Capture d’écran 2022 10 27 à 09.37.25
Manifestation de Youth for Climate, le 19 mars 2021 à Paris. ©S.C.

Françoise Vimeux, cli­ma­to­logue : « C’est la pre­mière fois qu’on enre­gistre de telles tem­pé­ra­tures aus­si tar­di­ve­ment dans la saison »

Alors qu’on enregistre depuis le début du mois d’octobre des températures très élevées dans plusieurs régions de France, le dérèglement climatique pourrait être encore plus critique que prévu.

Fançoise vimeux 1
Françoise Vimeux,
climatologue à l’Institut de recherche
pour le développement (IRD).
©Charlotte Jolly de Rosnay

C’est un été sans fin et il n’y a vraiment pas de quoi se réjouir. Selon les spécialistes, octobre 2022 sera le plus chaud jamais enregistré en France, et de loin. Selon les prévisions d'une étude scientifique publiée début octobre, ces plumes de chaleurs devraient se multiplier et s’aggraver dans les années à venir. Françoise Vimeux, climatologue à l’Institut de recherche pour le développement (IRD) explique à Causette les raisons de ce phénomène et ses conséquences.

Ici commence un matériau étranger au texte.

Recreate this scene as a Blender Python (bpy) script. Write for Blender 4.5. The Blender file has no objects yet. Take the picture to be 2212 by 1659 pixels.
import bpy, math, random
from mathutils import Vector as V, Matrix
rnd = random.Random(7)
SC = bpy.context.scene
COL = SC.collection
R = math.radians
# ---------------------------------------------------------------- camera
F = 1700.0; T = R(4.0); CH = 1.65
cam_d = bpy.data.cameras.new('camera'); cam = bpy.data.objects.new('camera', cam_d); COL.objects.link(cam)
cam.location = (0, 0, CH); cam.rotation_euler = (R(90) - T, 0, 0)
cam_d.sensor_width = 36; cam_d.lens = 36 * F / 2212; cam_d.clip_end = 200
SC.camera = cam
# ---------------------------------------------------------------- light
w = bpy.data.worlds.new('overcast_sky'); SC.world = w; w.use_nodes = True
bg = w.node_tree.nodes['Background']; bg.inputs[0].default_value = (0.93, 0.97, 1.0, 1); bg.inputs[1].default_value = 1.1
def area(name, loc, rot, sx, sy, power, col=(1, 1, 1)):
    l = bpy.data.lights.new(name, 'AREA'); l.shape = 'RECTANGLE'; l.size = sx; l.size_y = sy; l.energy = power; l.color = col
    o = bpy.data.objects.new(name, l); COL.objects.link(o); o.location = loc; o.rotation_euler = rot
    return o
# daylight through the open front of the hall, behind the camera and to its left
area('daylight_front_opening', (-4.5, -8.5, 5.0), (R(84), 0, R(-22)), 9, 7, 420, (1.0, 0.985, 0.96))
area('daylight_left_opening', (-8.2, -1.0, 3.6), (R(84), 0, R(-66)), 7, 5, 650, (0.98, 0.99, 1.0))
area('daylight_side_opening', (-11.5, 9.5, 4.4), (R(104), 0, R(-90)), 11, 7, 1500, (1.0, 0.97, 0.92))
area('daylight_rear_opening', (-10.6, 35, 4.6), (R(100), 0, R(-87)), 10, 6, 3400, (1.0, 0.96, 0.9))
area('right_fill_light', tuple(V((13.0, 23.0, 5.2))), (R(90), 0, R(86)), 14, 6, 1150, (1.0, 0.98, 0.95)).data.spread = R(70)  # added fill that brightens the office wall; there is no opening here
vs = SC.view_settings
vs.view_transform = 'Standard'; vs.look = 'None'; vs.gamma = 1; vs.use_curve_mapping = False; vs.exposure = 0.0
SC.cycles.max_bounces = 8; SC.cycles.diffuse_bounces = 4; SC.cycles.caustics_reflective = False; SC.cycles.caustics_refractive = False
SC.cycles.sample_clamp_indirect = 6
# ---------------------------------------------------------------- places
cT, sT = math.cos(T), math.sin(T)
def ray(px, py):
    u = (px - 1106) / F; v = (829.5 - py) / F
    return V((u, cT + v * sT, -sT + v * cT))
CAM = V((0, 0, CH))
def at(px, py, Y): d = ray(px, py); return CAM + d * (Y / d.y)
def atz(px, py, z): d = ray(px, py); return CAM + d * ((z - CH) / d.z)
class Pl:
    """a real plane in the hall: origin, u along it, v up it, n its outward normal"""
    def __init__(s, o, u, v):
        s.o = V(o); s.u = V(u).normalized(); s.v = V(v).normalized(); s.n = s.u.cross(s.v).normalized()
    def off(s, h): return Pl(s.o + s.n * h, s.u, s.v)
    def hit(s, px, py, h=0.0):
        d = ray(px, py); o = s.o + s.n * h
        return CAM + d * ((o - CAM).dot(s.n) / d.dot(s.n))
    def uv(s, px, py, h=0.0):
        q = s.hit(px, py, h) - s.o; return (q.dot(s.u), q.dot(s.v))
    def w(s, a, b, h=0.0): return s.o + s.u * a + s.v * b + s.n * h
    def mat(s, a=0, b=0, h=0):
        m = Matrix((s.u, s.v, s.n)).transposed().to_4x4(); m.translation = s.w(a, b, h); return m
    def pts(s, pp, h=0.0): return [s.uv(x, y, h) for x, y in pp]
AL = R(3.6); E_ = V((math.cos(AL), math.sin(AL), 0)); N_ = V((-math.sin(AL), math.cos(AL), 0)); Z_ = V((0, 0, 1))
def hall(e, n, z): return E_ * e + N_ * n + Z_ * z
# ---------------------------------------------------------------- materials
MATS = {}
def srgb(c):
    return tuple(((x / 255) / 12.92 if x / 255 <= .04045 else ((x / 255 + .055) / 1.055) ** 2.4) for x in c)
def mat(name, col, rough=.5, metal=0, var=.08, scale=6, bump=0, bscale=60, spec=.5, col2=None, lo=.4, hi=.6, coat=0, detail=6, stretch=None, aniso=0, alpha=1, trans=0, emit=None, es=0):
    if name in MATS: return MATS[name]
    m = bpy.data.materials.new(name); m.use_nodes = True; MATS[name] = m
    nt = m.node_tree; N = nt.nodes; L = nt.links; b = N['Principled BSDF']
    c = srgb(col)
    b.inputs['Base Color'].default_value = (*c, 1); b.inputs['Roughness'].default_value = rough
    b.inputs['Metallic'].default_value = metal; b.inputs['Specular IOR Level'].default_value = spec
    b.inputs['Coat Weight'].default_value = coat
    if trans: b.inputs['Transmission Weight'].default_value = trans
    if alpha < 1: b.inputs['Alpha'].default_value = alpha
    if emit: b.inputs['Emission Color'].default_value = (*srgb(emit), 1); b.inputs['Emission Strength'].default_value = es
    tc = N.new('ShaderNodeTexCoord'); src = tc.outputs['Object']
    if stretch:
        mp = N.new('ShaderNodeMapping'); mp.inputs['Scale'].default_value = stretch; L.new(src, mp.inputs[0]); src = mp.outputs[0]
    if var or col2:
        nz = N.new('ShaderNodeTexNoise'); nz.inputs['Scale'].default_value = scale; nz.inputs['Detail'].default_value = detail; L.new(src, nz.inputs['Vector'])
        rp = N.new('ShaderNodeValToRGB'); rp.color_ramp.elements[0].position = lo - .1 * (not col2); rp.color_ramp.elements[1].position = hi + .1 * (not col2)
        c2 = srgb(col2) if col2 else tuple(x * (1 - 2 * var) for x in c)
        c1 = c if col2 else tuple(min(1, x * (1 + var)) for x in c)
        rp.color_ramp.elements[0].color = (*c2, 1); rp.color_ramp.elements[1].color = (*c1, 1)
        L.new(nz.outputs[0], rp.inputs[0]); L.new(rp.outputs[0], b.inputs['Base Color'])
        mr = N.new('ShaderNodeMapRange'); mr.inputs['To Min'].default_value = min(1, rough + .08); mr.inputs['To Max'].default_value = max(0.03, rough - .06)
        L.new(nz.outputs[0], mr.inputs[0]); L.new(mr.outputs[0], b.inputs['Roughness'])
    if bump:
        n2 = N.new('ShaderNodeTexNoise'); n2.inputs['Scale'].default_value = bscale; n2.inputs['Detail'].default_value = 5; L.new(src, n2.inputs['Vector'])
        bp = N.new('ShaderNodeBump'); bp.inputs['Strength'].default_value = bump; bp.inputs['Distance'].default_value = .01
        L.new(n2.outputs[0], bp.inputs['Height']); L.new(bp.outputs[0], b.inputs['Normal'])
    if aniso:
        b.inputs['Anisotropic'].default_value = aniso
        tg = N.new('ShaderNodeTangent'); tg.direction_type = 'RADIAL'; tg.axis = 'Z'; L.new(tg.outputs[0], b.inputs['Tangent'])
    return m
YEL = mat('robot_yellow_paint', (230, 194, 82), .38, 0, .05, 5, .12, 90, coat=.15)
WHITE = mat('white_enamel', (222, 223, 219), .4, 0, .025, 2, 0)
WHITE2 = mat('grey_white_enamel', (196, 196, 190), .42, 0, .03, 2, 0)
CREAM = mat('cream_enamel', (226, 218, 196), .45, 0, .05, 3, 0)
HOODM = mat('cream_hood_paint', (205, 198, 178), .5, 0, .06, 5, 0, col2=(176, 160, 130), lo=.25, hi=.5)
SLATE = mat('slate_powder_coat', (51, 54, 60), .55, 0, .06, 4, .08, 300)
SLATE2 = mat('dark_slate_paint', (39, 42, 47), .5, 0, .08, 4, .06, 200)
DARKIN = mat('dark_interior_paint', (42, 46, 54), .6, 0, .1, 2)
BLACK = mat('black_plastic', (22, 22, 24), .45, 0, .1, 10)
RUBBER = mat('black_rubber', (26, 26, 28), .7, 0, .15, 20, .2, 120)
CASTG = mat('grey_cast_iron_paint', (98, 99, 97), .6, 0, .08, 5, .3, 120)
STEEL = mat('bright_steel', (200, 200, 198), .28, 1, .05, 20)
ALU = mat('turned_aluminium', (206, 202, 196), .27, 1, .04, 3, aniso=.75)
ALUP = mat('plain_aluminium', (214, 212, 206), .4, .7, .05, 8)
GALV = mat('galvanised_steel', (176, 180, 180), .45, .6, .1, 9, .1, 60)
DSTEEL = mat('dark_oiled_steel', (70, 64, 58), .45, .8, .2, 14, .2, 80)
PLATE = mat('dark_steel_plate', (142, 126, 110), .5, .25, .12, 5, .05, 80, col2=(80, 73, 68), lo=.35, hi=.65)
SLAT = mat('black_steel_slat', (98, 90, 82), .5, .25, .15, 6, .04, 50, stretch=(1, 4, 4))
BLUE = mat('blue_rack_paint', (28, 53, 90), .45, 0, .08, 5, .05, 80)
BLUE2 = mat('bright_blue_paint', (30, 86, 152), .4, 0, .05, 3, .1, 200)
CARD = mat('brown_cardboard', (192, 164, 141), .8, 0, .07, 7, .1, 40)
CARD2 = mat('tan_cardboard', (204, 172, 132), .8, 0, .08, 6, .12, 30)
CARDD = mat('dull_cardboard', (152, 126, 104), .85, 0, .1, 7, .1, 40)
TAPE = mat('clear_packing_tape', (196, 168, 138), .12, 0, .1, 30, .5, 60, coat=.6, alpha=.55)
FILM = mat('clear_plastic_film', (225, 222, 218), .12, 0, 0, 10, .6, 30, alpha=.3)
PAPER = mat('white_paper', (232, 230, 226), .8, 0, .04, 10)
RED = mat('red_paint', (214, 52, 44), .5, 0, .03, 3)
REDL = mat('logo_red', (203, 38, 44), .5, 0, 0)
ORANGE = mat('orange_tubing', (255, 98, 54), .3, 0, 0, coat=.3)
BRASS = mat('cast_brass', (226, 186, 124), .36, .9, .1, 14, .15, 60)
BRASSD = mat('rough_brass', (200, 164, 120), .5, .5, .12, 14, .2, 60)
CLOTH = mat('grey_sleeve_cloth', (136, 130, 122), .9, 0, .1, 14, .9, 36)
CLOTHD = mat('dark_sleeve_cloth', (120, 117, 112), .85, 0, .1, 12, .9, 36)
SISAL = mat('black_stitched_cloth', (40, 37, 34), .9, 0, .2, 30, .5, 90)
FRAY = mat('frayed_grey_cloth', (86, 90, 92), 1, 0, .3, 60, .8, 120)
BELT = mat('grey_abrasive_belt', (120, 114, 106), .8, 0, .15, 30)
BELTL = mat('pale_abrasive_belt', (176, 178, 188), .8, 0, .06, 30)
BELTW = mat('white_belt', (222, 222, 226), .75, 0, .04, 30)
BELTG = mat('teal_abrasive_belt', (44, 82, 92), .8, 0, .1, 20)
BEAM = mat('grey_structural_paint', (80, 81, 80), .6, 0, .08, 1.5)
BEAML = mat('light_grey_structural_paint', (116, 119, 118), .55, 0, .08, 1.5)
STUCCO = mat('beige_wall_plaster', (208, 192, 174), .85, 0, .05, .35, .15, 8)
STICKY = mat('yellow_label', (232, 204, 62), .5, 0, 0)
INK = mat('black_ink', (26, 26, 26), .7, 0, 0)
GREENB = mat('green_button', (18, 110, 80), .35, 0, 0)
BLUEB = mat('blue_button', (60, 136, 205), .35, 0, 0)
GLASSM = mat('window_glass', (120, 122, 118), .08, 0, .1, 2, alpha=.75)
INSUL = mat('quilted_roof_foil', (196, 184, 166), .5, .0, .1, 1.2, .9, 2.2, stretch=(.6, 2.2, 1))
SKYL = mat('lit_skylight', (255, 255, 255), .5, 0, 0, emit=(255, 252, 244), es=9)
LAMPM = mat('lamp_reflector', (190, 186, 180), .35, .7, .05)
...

Causette : 32,5° en Corse, 29,6° à Toulouse ou encore 25° à Nantes. Un peu partout en France, les températures caracolent dangereusement. Est-ce exceptionnel pour un mois d’octobre ?
Françoise Vimeux : Oui, la vague de redoux est exceptionnelle pour cette période. Des températures frôlant les 30°C ont récemment été enregistrées dans le Sud-Ouest de la France. C’est la première fois qu’on enregistre de telles températures aussi tardivement dans la saison. De manière générale, depuis dix jours maintenant, la température journalière moyenne est environ 5°C au-dessus des normales de saisons. Une telle durée de redoux sur tout le territoire est très rare à cette période. Enfin, les températures nocturnes sont elles aussi particulièrement douces.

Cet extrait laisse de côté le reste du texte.